Spot Gold registered a six-week low on Thursday, mostly due to stronger US Dollar and prospects of aggressive policy tightening by central banks across the globe in an attempt to curb soaring inflation.
CPI inflation in the Euro Area reached a record high level of 9.1% in August, which added to the case of more super-sized interest rate hikes by the European Central Bank.
Markets are now pricing an almost 40% chance of a 75 basis point rate hike by the ECB next week.
Meanwhile, Fed funds futures are suggesting a 75% chance of a 75 basis point rate hike by the Federal Reserve at its upcoming policy meeting, which has supported the US Dollar and pressured dollar-priced Gold.
Although the yellow metal is largely regarded as a hedge against inflation, an increase in interest rates also increases the opportunity cost of holding Gold.
“I now recognize gold is likely to languish for some time,” Clifford Bennett, chief economist at ACY Securities, said.
“The long-term outlook for gold is positive, but first it will experience the same general deleveraging as stocks.
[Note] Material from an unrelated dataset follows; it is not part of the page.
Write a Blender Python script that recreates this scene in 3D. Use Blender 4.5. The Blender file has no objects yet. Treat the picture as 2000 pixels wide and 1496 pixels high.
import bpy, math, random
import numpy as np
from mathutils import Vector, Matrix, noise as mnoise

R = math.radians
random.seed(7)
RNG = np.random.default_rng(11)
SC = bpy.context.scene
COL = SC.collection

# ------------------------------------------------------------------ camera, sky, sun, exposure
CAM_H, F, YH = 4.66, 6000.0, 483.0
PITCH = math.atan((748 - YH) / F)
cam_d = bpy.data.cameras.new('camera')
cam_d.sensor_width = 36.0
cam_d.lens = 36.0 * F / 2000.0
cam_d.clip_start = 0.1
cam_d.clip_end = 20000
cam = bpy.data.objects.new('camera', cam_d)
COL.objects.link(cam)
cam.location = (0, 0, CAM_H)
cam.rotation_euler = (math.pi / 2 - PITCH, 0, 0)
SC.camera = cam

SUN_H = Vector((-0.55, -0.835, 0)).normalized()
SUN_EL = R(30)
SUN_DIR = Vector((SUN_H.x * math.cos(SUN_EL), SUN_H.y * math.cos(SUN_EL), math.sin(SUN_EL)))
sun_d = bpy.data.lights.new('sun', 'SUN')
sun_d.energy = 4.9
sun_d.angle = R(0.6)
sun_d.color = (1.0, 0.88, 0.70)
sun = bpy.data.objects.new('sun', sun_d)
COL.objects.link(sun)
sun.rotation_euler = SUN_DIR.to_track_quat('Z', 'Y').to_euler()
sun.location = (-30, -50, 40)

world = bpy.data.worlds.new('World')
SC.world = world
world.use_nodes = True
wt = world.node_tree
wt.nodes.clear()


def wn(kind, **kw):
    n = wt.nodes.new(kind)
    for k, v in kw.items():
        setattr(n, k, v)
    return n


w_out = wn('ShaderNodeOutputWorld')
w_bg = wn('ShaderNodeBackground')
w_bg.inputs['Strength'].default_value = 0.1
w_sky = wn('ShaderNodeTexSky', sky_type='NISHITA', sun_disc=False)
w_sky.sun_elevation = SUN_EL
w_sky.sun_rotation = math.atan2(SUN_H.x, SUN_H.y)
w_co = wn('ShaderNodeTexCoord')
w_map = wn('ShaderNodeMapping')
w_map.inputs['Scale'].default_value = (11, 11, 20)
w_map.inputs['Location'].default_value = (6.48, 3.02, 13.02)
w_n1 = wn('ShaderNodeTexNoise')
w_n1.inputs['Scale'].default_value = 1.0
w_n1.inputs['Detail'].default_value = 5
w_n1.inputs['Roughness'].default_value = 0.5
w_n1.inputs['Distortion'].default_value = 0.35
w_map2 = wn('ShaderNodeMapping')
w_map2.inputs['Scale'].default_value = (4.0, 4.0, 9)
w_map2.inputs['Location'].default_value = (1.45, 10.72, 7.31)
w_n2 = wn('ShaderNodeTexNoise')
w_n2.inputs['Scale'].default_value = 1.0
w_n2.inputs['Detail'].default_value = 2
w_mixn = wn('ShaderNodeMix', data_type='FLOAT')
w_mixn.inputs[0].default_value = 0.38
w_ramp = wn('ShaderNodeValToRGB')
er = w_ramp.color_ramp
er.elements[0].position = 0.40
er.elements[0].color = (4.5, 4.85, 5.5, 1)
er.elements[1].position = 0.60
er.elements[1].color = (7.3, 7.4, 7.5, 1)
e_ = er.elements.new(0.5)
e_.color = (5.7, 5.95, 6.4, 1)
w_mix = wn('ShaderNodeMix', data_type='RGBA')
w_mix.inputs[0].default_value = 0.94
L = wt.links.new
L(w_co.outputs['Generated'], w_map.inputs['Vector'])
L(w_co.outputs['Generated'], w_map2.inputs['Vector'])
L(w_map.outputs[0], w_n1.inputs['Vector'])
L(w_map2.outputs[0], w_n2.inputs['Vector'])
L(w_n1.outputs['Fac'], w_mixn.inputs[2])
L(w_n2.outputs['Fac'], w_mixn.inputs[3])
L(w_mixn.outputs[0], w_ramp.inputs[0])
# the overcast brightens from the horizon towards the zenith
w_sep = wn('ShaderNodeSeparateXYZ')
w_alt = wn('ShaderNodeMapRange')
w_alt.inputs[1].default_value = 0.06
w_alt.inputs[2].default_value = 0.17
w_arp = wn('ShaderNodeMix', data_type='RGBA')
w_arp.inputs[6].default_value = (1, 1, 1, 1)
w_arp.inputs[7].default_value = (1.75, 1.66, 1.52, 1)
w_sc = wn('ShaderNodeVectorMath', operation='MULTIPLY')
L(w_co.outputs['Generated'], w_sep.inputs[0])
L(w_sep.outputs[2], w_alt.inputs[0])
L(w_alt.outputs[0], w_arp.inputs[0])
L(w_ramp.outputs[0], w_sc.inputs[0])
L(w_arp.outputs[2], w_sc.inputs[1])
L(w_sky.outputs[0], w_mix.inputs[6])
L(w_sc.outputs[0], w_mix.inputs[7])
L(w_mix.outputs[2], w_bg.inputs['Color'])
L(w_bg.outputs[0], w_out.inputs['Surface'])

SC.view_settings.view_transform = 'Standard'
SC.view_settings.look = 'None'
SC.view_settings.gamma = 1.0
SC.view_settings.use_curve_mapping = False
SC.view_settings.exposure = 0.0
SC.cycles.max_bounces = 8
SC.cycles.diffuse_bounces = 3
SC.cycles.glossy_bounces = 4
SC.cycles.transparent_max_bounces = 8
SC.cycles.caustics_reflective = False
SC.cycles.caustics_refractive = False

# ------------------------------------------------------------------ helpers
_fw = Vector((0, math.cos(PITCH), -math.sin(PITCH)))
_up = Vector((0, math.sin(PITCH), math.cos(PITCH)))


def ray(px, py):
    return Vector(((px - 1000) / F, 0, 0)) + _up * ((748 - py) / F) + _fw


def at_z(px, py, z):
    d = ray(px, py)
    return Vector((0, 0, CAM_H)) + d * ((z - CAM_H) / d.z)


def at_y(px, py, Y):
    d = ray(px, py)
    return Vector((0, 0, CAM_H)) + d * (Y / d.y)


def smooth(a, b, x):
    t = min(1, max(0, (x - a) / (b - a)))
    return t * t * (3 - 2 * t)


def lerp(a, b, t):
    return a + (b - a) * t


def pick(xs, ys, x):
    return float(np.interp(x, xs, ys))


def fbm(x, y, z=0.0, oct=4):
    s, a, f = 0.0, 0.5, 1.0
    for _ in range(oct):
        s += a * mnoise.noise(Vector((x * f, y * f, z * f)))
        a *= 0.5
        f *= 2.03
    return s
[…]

Gold could fall as low as $1,600 in the meantime.”
As of 9:07 GMT on Thursday Spot Gold was edging down 0.39% to trade at $1,704.41 per troy ounce. Earlier today the yellow metal slipped as low as $1,700.66 per troy ounce, which has been its weakest price level since July 21st ($1,680.93 per troy ounce).
Gold futures for delivery in December were losing 0.65% on the day to trade at $1,714.95 per troy ounce, while Silver futures for delivery in December were retreating 1.62% to trade at $17.593 per troy ounce.
The US Dollar Index, which reflects the relative strength of the greenback against a basket of six other major currencies, was edging up 0.19% to 108.895 on Thursday. Earlier this week, the DXY climbed as high as 109.478, which has been its strongest level since September 2002.
“The U.S. dollar has a bit more upside, partly because we think the market is underestimating how high the Federal Reserve could take the funds rate,” Joseph Capurso, head of international economics at Commonwealth Bank of Australia, was quoted as saying by Reuters.